Does this go further - do all moons orbit their respective planets in the same direction?
Yes. We know of no moon that orbits its parent planet in a different direction than the other moons of that planet.

Do all planets spin on their axis in the same direction? (I have a very hazy recollection that one of the gas giants spins in the opposite direction to the others??)
No. Venus has a retrograde spin (it goes the other way to the other planets), and the spin axis of Uranus is along the plane of the Solar System. It is theorized that these two planets underwent massive impacts which caused their spin axes to shift drastically.
 
Thanks!

Now I'm wondering if a similar thing applies on a larger scale - i.e. if other stars and planetary systems (maybe only on the galactic plane) would tend to be spinning/orbiting in the same direction?
 
Thanks!

Now I'm wondering if a similar thing applies on a larger scale - i.e. if other stars and planetary systems (maybe only on the galactic plane) would tend to be spinning/orbiting in the same direction?
Solar systems do not spin in the same direction as the Galactic plane, largely because their own angular momentum is larger than the gravitational pull of the Galaxy, and also the angular momentum of their Galactic orbit.

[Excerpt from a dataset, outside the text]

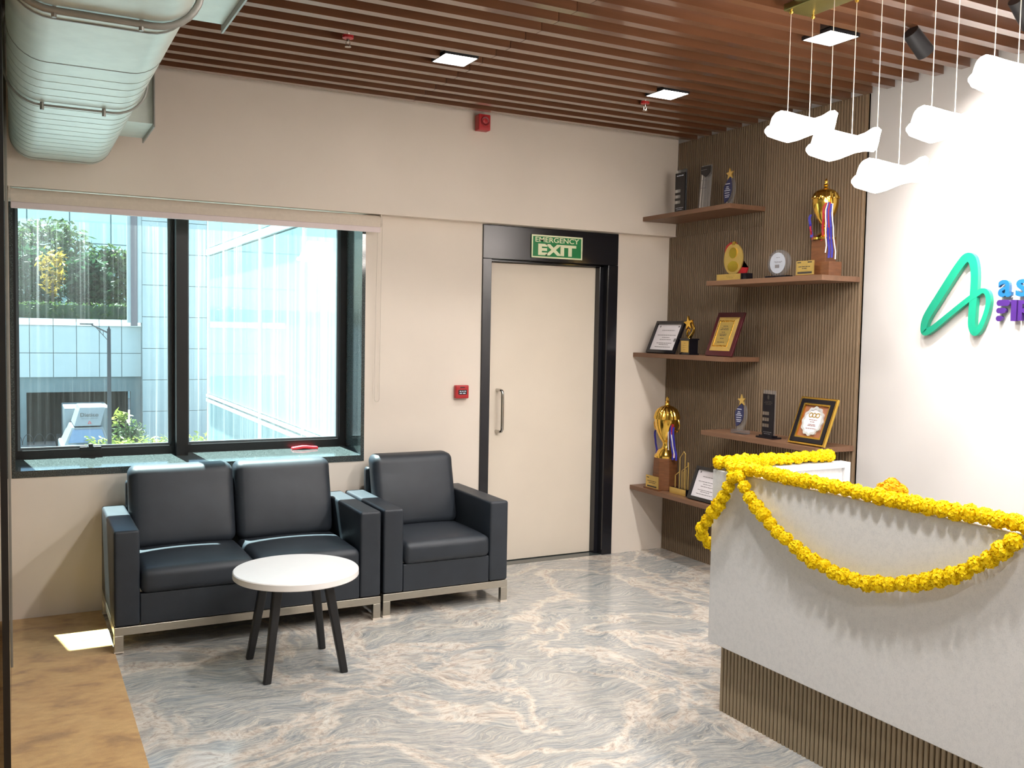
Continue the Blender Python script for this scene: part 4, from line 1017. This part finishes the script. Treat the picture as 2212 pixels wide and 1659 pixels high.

For instance, the principal method for finding extrasolar planets is to measure the Doppler shift of a star's light caused by the orbit of the planet, and one of the problems with calculating the mass of an extrasolar planet is that you don't know what inclination its orbit has. This means that you have to take several orbits worth of data and fit it to a curve, which, if you've done it correctly, can give you information about the inclination and eccentricity of the orbit. If all stars, and their planets, rotated in the same plane as the Galaxy it would be trivial to calculate the orbital inclination - you'd just need to work out what the angle is between the star, the Earth, and the galactic centre.
 
Solar systems do not spin in the same direction as the Galactic plane, largely because their own angular momentum is larger than the gravitational pull of the Galaxy, and also the angular momentum of their Galactic orbit.

I suspected my latest "wondering" was way too simplistic. Thanks again Wollery.
 
Jupiter formed early in the solar system. With the sun, and the large body of Jupiter orbiting, anything else out there orbiting in different planes would get gradually perturbed until their orbital inclination approached Jupiter's.
 
Jupiter formed early in the solar system. With the sun, and the large body of Jupiter orbiting, anything else out there orbiting in different planes would get gradually perturbed until their orbital inclination approached Jupiter's.

That is not the reason for it. The laws of motion wouldn't even allow that, if you apply the conservation of energy it wouldn't really make much difference.